>> begin EXERCISE DATA

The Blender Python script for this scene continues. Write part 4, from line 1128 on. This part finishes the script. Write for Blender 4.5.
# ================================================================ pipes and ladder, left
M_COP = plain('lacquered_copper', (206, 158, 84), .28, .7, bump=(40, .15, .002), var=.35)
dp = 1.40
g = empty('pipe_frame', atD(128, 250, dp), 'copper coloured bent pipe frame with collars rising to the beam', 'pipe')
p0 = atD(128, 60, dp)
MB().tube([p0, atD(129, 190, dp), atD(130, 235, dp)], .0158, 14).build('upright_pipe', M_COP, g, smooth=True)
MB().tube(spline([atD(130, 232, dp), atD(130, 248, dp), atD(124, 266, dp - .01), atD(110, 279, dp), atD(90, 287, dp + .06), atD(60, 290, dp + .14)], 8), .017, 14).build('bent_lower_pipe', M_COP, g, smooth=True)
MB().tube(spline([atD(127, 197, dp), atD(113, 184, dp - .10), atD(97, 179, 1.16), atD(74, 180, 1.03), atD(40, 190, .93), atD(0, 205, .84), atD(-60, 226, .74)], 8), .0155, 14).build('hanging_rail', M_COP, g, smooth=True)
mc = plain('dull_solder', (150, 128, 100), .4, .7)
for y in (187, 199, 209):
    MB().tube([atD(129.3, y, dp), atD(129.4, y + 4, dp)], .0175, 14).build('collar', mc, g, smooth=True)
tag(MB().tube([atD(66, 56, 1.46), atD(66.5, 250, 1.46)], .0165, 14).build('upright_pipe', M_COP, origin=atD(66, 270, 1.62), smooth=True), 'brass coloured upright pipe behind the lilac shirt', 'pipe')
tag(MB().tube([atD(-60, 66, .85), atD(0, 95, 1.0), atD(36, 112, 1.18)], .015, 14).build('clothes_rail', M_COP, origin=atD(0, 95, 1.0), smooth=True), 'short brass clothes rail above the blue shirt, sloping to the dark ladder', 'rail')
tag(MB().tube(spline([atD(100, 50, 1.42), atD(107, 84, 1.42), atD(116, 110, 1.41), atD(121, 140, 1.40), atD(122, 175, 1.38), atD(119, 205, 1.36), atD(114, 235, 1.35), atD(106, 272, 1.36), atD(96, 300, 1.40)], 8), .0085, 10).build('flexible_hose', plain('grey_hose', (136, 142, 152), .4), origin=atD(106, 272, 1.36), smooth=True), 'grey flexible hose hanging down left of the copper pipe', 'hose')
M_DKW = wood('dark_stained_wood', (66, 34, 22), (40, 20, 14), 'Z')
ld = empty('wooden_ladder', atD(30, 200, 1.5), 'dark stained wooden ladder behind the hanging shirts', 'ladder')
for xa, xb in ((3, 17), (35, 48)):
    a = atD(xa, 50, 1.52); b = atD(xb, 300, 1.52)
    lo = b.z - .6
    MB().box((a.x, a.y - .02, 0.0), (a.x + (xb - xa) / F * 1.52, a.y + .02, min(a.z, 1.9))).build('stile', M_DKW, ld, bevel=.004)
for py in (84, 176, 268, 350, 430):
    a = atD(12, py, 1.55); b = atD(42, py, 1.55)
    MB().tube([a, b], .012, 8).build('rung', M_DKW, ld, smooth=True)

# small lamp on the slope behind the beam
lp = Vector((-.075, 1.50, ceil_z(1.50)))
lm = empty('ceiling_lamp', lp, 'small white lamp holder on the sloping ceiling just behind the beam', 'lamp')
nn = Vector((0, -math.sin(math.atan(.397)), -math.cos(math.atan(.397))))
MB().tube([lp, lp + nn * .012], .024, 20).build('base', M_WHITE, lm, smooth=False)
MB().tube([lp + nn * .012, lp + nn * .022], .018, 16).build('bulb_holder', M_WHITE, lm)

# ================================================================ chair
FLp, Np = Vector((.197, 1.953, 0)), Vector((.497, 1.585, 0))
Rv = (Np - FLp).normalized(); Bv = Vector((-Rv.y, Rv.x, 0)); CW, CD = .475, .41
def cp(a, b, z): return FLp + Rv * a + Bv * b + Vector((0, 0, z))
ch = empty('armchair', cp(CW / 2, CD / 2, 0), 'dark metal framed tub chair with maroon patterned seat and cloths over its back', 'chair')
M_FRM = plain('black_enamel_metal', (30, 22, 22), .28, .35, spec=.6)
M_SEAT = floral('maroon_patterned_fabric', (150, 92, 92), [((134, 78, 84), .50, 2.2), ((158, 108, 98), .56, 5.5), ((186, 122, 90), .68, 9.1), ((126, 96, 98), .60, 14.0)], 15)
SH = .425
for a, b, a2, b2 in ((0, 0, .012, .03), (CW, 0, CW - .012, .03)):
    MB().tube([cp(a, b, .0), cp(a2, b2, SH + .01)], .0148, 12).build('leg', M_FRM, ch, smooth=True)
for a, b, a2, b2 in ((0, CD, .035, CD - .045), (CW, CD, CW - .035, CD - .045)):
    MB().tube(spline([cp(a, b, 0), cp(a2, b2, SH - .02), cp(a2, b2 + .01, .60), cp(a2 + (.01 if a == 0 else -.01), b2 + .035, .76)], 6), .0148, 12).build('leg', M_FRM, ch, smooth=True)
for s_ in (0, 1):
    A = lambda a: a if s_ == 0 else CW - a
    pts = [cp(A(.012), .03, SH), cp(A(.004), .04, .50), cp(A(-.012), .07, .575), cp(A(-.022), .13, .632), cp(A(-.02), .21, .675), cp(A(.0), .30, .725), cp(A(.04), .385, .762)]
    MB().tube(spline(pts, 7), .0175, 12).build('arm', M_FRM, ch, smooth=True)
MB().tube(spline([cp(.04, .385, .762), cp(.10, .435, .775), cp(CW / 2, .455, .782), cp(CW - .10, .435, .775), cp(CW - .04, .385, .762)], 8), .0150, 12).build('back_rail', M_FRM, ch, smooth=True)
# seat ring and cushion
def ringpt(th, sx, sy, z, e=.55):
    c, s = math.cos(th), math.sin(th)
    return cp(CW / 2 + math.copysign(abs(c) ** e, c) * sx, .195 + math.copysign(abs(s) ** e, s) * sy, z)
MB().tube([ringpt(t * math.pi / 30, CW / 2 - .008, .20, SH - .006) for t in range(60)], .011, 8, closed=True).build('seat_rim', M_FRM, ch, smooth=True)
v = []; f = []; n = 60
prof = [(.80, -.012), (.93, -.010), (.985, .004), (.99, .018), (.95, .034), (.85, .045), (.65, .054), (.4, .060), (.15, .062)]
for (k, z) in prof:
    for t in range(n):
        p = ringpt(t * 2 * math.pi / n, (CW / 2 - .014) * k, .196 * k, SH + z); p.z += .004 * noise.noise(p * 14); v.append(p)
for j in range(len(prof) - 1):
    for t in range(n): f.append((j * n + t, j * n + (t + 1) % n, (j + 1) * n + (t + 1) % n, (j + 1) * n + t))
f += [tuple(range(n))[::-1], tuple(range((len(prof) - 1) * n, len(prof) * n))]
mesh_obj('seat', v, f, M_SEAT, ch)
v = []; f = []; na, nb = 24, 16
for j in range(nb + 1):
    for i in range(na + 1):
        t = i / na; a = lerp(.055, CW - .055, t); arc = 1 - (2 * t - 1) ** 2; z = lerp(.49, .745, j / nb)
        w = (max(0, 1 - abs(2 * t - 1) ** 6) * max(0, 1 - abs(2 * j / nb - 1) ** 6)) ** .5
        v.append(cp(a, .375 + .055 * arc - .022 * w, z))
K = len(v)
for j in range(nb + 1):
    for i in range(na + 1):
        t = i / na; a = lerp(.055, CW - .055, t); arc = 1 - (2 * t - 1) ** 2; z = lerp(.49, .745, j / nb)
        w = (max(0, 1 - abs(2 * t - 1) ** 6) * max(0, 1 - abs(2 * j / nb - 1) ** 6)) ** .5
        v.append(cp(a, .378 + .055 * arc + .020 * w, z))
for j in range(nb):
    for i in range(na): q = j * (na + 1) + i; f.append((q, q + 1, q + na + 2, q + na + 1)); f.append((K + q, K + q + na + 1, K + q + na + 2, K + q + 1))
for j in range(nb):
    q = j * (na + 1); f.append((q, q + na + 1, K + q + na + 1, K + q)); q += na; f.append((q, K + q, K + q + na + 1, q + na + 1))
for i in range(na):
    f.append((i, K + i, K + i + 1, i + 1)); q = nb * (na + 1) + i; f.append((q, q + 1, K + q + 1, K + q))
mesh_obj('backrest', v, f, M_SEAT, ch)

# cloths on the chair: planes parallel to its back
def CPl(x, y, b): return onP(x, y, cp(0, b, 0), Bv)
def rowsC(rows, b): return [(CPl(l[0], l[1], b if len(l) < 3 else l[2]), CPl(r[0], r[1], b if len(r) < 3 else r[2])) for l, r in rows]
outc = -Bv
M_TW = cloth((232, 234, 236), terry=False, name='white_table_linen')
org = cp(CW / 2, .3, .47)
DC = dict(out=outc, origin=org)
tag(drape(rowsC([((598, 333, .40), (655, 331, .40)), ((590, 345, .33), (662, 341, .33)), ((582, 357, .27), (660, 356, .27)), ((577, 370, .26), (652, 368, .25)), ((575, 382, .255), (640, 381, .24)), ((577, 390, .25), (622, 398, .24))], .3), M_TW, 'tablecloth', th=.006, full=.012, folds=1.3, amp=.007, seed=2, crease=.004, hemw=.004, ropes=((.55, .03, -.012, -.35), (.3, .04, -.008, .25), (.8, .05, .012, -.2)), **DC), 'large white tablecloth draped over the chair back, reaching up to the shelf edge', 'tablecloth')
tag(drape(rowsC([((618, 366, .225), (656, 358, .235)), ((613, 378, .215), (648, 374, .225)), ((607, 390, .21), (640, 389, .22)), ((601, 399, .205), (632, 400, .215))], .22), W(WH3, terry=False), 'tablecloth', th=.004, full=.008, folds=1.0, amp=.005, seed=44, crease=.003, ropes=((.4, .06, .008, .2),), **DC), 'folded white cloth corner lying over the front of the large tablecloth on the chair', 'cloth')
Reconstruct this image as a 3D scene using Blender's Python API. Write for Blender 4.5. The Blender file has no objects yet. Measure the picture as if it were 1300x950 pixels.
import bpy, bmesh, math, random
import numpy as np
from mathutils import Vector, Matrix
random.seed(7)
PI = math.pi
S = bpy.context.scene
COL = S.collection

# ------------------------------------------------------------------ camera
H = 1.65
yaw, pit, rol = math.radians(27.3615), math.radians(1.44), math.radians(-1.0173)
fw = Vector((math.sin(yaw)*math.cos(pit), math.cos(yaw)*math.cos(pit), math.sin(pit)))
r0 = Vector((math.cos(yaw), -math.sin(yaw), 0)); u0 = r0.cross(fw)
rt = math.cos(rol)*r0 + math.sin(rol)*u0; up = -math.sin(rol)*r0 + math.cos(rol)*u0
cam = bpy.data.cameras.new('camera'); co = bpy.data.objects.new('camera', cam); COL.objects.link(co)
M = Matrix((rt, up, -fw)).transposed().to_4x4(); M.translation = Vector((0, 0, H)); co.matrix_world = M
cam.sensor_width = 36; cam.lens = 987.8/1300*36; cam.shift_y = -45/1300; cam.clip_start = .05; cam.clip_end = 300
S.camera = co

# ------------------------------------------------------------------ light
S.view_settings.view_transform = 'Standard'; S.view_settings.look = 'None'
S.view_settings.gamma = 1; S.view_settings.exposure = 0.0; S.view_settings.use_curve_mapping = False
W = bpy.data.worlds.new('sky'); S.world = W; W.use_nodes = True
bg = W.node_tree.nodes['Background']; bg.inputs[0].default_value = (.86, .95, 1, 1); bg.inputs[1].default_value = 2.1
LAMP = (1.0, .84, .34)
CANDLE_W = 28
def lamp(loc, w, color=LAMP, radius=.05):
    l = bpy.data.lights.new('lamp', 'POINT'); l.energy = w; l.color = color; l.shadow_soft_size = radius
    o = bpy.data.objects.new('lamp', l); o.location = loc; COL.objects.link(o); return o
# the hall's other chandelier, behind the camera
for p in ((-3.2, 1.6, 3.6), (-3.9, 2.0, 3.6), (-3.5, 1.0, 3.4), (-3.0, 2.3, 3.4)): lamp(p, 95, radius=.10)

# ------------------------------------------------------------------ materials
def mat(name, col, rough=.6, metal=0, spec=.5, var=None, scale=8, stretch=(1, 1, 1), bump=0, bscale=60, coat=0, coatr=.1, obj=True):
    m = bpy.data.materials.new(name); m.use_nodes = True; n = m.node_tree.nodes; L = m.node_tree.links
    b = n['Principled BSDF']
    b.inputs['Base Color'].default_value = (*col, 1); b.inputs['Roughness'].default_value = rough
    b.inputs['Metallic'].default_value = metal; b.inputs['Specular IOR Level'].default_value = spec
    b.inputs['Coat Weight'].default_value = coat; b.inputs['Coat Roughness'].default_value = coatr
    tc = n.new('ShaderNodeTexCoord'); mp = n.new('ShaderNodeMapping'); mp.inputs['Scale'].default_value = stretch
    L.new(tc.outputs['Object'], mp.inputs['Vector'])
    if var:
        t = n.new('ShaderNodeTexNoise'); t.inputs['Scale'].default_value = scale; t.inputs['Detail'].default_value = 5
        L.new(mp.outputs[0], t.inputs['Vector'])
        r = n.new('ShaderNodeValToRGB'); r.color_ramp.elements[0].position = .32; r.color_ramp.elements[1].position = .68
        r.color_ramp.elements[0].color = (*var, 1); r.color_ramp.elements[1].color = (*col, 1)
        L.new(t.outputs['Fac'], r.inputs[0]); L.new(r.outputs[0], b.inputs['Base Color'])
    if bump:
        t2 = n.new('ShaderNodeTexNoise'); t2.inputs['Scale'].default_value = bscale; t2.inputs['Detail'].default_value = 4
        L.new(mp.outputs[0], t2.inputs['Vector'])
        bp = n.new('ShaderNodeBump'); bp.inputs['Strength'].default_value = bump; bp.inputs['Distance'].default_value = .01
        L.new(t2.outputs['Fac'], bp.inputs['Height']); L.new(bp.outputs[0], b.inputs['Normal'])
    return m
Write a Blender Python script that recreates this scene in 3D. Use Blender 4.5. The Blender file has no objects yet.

>> end EXERCISE DATA

## BRIEF
Write out, exactly as they stand, the lines from the one containing "Reconstruct this image" through the one containing "S.camera = co", both ends included.

## WRITTEN RESPONSE
Reconstruct this image as a 3D scene using Blender's Python API. Write for Blender 4.5. The Blender file has no objects yet. Measure the picture as if it were 1300x950 pixels.
import bpy, bmesh, math, random
import numpy as np
from mathutils import Vector, Matrix
random.seed(7)
PI = math.pi
S = bpy.context.scene
COL = S.collection

# ------------------------------------------------------------------ camera
H = 1.65
yaw, pit, rol = math.radians(27.3615), math.radians(1.44), math.radians(-1.0173)
fw = Vector((math.sin(yaw)*math.cos(pit), math.cos(yaw)*math.cos(pit), math.sin(pit)))
r0 = Vector((math.cos(yaw), -math.sin(yaw), 0)); u0 = r0.cross(fw)
rt = math.cos(rol)*r0 + math.sin(rol)*u0; up = -math.sin(rol)*r0 + math.cos(rol)*u0
cam = bpy.data.cameras.new('camera'); co = bpy.data.objects.new('camera', cam); COL.objects.link(co)
M = Matrix((rt, up, -fw)).transposed().to_4x4(); M.translation = Vector((0, 0, H)); co.matrix_world = M
cam.sensor_width = 36; cam.lens = 987.8/1300*36; cam.shift_y = -45/1300; cam.clip_start = .05; cam.clip_end = 300
S.camera = co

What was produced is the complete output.